Posted by: Jim H. | July 23, 2008 at 11:40 AM
The question of how much background research is required for a non-fiction review is also interesting. In that context, the issue is not whether the reviewer has the time and will to work through an author’s ouvre, but whether the reviewer can quickly bring himself up to speed in a given field to the point where he can make confident judgments about the book under review. Some (like the editors of the Chicago Tribune’s book pages) apparently take the view that only an expert should be assigned to review a work of non-fiction: a historian for a book of history, a lawyer for a law book, etc. I tend to disagree, and not only because I want to keep working as a generalist non-fiction critic. A Joyce scholar certainly has a unique perspective to assess a new Joyce biography, but on the other hand, one of the benefits of popular as opposed to academic criticism is exposing niche work to a broader audience—of critics as well as readers. Some subjects (the sciences) are just too far beyond my ken, but others (the humanities) strike me as approachable for a generalist critic who’s willing to tackle a few background books on the subject. And doing so can be a great education.

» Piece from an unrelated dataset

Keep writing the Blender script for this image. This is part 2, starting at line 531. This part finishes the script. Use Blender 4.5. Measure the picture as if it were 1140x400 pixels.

Posted by: Michael O'D | July 23, 2008 at 02:14 PM
I'm on a Roth kick myself these days. I had read Goodbye Columbus and Portnoy's Complaint years ago, and never really went back to him. I just read The Counterlife, which I enjoyed quite a bit, and I'm now about halfway through The Ghost Writer. Sabbath's Theater and American Pastoral will follow.
Posted by: JMW | July 24, 2008 at 01:23 PM
...but why? You're not, I hope, reviewing his career, but a single novel, Indignation. A good novel can be enjoyed apart from its author's other efforts, and a good review advises readers on whether it's worth their time. A perspicacious critic could, given an anonymous manuscript, say whether it was good or bad, and you don't have to have read anything else by Tolstoy to appreciate, say, the Death of Ivan Illych.
As BR Myers says, there's a feeling now that the writer is more important than the work he produces...
Posted by: The Human Blog | July 25, 2008 at 08:50 AM
The Human Blog raises a valuable point. Certainly a review - or piece of criticism - you write having washed yourself in the writer's previous work must be more informed and richer than one you write with limited background knowledge. But the question then arises: who are you writing for? In the Barnes & Noble Review, it's likely that most people reading the review will have read little Roth, maybe only a few of the most famous titles, and they'll have heard of Indignation as the latest from a big name and want to know more about it. Will your deep reading assist that or, more accurately, be a truer reflection of what they would make of the book (which on some level is what they want to find out)? Probably not.
But anyway, a wide reading of Roth is a good thing in itself. For my own part, I know only the Zuckerman Bound books, a couple of Kepeshes and some of his most recent work. I am having a Couple of Years of Roth, unable to match you for Summer intensity. But looking forward to it.